• _Work required_
Lines containing "scene" are to be counted. Give the number and nothing more.

• _Data excerpt_
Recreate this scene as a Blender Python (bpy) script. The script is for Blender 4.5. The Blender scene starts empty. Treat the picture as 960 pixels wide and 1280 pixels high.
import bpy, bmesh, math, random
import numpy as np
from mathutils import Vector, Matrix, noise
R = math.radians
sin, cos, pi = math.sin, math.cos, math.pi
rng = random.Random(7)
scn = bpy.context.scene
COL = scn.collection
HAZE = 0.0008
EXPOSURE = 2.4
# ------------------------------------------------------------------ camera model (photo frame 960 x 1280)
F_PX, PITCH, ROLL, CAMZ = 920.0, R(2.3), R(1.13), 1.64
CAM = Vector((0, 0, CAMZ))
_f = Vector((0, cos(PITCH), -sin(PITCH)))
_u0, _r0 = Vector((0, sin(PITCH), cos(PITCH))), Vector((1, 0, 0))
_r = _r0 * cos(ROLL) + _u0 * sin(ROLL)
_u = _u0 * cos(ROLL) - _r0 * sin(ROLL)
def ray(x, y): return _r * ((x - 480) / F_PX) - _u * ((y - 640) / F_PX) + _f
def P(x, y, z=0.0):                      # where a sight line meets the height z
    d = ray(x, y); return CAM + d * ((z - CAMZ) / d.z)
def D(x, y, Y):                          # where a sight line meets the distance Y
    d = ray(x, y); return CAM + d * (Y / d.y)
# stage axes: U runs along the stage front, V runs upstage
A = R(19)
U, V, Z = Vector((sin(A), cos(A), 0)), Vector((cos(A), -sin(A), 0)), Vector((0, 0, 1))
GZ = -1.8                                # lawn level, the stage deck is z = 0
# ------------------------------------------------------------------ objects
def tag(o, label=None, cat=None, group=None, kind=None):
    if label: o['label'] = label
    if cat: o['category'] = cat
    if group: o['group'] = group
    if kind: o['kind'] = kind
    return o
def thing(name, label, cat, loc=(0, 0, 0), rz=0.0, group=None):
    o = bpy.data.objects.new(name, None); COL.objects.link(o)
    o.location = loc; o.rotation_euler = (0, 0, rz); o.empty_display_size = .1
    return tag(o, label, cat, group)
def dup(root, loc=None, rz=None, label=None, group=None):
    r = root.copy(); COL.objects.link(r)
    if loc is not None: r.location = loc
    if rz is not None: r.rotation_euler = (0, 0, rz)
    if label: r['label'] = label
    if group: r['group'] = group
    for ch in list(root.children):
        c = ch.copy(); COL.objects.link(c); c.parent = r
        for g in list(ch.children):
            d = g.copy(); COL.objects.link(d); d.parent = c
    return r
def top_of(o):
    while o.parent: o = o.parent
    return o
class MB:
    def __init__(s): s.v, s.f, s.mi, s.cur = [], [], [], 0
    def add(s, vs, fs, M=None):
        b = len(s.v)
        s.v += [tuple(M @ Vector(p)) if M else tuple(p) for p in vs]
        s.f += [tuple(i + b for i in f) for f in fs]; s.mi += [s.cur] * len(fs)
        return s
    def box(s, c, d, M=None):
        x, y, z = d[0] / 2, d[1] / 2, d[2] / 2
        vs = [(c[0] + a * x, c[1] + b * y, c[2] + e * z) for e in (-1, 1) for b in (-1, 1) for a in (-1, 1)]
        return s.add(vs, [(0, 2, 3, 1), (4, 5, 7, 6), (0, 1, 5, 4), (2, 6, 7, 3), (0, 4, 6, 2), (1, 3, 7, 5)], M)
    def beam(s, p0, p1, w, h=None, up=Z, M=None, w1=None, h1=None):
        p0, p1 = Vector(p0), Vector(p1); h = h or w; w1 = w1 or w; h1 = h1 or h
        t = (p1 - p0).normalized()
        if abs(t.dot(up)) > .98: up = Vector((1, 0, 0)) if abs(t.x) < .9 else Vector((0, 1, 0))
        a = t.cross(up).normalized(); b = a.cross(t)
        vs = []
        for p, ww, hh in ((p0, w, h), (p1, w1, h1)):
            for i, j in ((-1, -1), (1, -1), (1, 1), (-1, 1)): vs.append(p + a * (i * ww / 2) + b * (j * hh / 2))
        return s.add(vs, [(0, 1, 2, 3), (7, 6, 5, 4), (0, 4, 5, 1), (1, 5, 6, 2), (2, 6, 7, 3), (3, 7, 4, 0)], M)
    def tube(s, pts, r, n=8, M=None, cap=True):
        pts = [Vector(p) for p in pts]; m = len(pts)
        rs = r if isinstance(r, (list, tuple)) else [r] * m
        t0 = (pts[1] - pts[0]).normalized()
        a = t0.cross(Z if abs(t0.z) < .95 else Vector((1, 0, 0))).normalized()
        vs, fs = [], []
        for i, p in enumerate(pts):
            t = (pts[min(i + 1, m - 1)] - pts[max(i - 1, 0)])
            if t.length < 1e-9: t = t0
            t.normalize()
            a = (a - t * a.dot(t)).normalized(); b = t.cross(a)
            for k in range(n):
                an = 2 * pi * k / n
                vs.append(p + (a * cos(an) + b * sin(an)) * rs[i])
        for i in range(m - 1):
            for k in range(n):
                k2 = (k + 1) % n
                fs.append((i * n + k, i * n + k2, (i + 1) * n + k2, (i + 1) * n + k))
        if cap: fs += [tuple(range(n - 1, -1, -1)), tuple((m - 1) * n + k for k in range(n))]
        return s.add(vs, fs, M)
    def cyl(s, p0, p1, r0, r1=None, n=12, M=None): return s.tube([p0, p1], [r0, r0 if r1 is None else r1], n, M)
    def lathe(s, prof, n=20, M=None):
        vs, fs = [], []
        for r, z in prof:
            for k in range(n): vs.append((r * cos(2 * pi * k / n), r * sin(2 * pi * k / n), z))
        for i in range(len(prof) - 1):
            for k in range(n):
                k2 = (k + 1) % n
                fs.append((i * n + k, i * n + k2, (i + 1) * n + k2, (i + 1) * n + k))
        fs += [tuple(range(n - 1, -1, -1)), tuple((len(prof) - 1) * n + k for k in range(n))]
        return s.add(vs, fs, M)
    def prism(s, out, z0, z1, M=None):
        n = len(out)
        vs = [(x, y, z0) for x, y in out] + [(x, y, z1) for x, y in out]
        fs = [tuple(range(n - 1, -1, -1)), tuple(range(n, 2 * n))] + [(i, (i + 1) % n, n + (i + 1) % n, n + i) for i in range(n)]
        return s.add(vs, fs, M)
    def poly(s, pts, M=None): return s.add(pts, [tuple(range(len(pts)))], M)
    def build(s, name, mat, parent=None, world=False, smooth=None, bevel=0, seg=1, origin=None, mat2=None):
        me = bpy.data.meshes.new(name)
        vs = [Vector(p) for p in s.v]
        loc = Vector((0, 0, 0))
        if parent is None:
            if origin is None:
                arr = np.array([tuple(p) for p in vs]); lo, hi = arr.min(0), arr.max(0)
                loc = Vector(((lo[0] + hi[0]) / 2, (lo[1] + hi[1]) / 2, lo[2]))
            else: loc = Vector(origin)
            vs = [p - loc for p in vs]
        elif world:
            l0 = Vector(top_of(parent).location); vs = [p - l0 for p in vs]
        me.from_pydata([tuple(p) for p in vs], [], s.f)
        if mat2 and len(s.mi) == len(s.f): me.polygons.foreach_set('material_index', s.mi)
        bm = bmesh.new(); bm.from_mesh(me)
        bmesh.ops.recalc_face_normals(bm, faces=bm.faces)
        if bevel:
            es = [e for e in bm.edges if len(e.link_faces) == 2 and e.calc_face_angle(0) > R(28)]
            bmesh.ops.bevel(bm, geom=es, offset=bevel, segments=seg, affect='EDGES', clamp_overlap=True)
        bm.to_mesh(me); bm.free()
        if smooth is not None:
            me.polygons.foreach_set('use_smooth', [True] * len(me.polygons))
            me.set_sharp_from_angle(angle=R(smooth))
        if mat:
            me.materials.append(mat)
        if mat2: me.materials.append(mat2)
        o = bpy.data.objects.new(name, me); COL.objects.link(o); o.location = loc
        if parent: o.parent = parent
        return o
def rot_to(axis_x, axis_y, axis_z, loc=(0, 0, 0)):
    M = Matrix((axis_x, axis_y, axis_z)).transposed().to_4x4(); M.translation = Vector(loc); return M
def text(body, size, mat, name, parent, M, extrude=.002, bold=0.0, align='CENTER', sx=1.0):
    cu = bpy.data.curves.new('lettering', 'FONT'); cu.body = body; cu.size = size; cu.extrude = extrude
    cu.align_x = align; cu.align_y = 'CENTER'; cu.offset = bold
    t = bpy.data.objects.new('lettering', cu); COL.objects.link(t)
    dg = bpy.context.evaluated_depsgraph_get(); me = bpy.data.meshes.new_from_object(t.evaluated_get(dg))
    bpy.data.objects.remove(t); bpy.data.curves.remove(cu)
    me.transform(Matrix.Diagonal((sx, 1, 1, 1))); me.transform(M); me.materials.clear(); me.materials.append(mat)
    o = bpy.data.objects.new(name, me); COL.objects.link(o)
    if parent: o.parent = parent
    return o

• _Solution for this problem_
2